**Task directions**
Reproduce each line of the material exactly, minus any picture.

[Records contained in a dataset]
** begin **

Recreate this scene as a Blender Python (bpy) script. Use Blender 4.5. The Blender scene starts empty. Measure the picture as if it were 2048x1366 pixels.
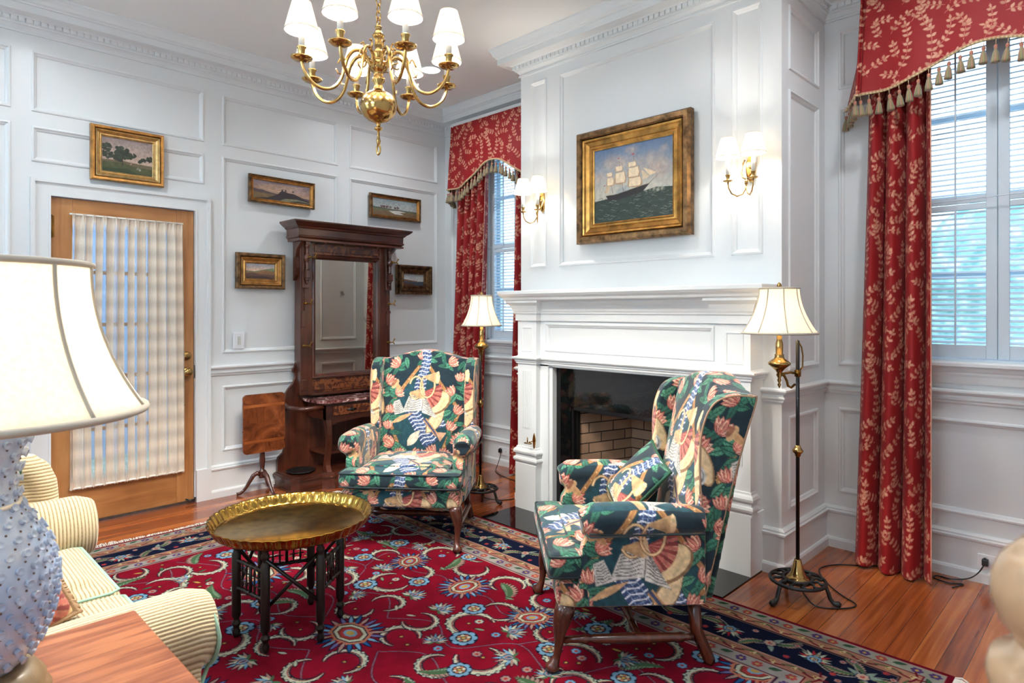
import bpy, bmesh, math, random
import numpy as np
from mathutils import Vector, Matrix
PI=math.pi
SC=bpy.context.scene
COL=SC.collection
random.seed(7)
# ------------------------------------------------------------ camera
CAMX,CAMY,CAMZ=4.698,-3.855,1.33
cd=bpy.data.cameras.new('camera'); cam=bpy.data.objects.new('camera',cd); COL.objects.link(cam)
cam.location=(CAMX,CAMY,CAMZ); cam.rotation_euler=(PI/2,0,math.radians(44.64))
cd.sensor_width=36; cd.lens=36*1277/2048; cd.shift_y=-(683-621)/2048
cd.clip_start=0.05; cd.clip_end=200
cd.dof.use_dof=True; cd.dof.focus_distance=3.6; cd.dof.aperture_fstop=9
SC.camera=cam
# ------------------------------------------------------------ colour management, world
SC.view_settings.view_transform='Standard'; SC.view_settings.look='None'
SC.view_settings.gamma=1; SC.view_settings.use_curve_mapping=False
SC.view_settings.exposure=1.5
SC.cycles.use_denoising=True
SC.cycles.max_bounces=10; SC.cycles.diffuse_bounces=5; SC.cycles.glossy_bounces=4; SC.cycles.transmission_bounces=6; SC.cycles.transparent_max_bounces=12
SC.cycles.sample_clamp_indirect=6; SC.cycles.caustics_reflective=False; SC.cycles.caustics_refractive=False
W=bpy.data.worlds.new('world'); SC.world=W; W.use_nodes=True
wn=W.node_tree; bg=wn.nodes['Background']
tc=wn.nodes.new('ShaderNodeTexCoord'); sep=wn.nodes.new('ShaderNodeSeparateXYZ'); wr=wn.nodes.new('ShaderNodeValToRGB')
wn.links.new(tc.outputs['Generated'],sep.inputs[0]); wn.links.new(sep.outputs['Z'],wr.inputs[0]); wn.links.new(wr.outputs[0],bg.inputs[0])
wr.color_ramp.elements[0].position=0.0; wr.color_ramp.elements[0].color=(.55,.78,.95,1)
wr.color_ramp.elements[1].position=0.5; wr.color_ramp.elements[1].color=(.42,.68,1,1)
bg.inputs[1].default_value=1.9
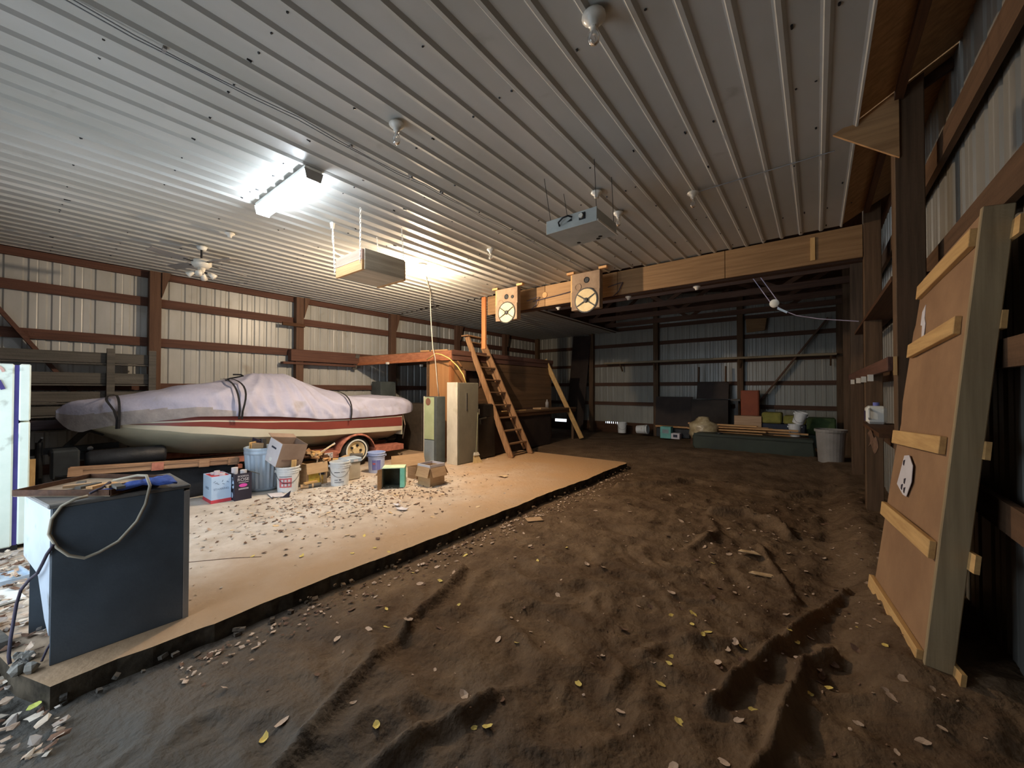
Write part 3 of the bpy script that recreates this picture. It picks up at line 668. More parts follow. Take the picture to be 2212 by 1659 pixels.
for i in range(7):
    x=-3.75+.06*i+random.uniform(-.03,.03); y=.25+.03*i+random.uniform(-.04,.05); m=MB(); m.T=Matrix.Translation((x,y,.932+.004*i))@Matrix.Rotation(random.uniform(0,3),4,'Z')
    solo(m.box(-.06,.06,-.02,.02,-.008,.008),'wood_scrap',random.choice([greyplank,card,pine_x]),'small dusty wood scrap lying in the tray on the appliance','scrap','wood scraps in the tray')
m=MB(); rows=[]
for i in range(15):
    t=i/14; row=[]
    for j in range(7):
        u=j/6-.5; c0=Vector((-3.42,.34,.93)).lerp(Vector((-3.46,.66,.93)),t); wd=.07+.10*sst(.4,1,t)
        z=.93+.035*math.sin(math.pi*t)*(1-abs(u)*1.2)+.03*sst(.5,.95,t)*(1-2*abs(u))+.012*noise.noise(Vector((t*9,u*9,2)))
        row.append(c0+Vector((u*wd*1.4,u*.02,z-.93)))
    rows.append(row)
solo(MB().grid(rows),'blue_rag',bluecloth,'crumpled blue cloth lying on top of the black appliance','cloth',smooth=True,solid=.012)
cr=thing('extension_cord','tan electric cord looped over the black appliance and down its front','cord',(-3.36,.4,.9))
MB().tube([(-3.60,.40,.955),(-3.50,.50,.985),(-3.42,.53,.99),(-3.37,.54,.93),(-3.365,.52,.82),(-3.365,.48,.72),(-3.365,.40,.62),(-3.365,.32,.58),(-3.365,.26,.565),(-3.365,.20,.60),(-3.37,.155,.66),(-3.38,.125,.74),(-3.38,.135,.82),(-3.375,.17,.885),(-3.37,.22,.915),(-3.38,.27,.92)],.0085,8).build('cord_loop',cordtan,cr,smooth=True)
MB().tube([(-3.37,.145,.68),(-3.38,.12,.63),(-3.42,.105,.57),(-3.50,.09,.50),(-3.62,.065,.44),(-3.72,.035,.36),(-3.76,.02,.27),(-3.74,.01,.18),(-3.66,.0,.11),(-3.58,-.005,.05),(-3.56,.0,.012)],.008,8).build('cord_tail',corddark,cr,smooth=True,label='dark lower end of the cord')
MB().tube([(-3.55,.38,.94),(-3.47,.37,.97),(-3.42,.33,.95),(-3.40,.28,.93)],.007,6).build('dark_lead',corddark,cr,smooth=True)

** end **

**Solution to the problem**
Recreate this scene as a Blender Python (bpy) script. Use Blender 4.5. The Blender scene starts empty. Measure the picture as if it were 2048x1366 pixels.
import bpy, bmesh, math, random
import numpy as np
from mathutils import Vector, Matrix
PI=math.pi
SC=bpy.context.scene
COL=SC.collection
random.seed(7)
# ------------------------------------------------------------ camera
CAMX,CAMY,CAMZ=4.698,-3.855,1.33
cd=bpy.data.cameras.new('camera'); cam=bpy.data.objects.new('camera',cd); COL.objects.link(cam)
cam.location=(CAMX,CAMY,CAMZ); cam.rotation_euler=(PI/2,0,math.radians(44.64))
cd.sensor_width=36; cd.lens=36*1277/2048; cd.shift_y=-(683-621)/2048
cd.clip_start=0.05; cd.clip_end=200
cd.dof.use_dof=True; cd.dof.focus_distance=3.6; cd.dof.aperture_fstop=9
SC.camera=cam
# ------------------------------------------------------------ colour management, world
SC.view_settings.view_transform='Standard'; SC.view_settings.look='None'
SC.view_settings.gamma=1; SC.view_settings.use_curve_mapping=False
SC.view_settings.exposure=1.5
SC.cycles.use_denoising=True
SC.cycles.max_bounces=10; SC.cycles.diffuse_bounces=5; SC.cycles.glossy_bounces=4; SC.cycles.transmission_bounces=6; SC.cycles.transparent_max_bounces=12
SC.cycles.sample_clamp_indirect=6; SC.cycles.caustics_reflective=False; SC.cycles.caustics_refractive=False
W=bpy.data.worlds.new('world'); SC.world=W; W.use_nodes=True
wn=W.node_tree; bg=wn.nodes['Background']
tc=wn.nodes.new('ShaderNodeTexCoord'); sep=wn.nodes.new('ShaderNodeSeparateXYZ'); wr=wn.nodes.new('ShaderNodeValToRGB')
wn.links.new(tc.outputs['Generated'],sep.inputs[0]); wn.links.new(sep.outputs['Z'],wr.inputs[0]); wn.links.new(wr.outputs[0],bg.inputs[0])
wr.color_ramp.elements[0].position=0.0; wr.color_ramp.elements[0].color=(.55,.78,.95,1)
wr.color_ramp.elements[1].position=0.5; wr.color_ramp.elements[1].color=(.42,.68,1,1)
bg.inputs[1].default_value=1.9
Write part 3 of the bpy script that recreates this picture. It picks up at line 668. More parts follow. Take the picture to be 2212 by 1659 pixels.
for i in range(7):
    x=-3.75+.06*i+random.uniform(-.03,.03); y=.25+.03*i+random.uniform(-.04,.05); m=MB(); m.T=Matrix.Translation((x,y,.932+.004*i))@Matrix.Rotation(random.uniform(0,3),4,'Z')
    solo(m.box(-.06,.06,-.02,.02,-.008,.008),'wood_scrap',random.choice([greyplank,card,pine_x]),'small dusty wood scrap lying in the tray on the appliance','scrap','wood scraps in the tray')
m=MB(); rows=[]
for i in range(15):
    t=i/14; row=[]
    for j in range(7):
        u=j/6-.5; c0=Vector((-3.42,.34,.93)).lerp(Vector((-3.46,.66,.93)),t); wd=.07+.10*sst(.4,1,t)
        z=.93+.035*math.sin(math.pi*t)*(1-abs(u)*1.2)+.03*sst(.5,.95,t)*(1-2*abs(u))+.012*noise.noise(Vector((t*9,u*9,2)))
        row.append(c0+Vector((u*wd*1.4,u*.02,z-.93)))
    rows.append(row)
solo(MB().grid(rows),'blue_rag',bluecloth,'crumpled blue cloth lying on top of the black appliance','cloth',smooth=True,solid=.012)
cr=thing('extension_cord','tan electric cord looped over the black appliance and down its front','cord',(-3.36,.4,.9))
MB().tube([(-3.60,.40,.955),(-3.50,.50,.985),(-3.42,.53,.99),(-3.37,.54,.93),(-3.365,.52,.82),(-3.365,.48,.72),(-3.365,.40,.62),(-3.365,.32,.58),(-3.365,.26,.565),(-3.365,.20,.60),(-3.37,.155,.66),(-3.38,.125,.74),(-3.38,.135,.82),(-3.375,.17,.885),(-3.37,.22,.915),(-3.38,.27,.92)],.0085,8).build('cord_loop',cordtan,cr,smooth=True)
MB().tube([(-3.37,.145,.68),(-3.38,.12,.63),(-3.42,.105,.57),(-3.50,.09,.50),(-3.62,.065,.44),(-3.72,.035,.36),(-3.76,.02,.27),(-3.74,.01,.18),(-3.66,.0,.11),(-3.58,-.005,.05),(-3.56,.0,.012)],.008,8).build('cord_tail',corddark,cr,smooth=True,label='dark lower end of the cord')
MB().tube([(-3.55,.38,.94),(-3.47,.37,.97),(-3.42,.33,.95),(-3.40,.28,.93)],.007,6).build('dark_lead',corddark,cr,smooth=True)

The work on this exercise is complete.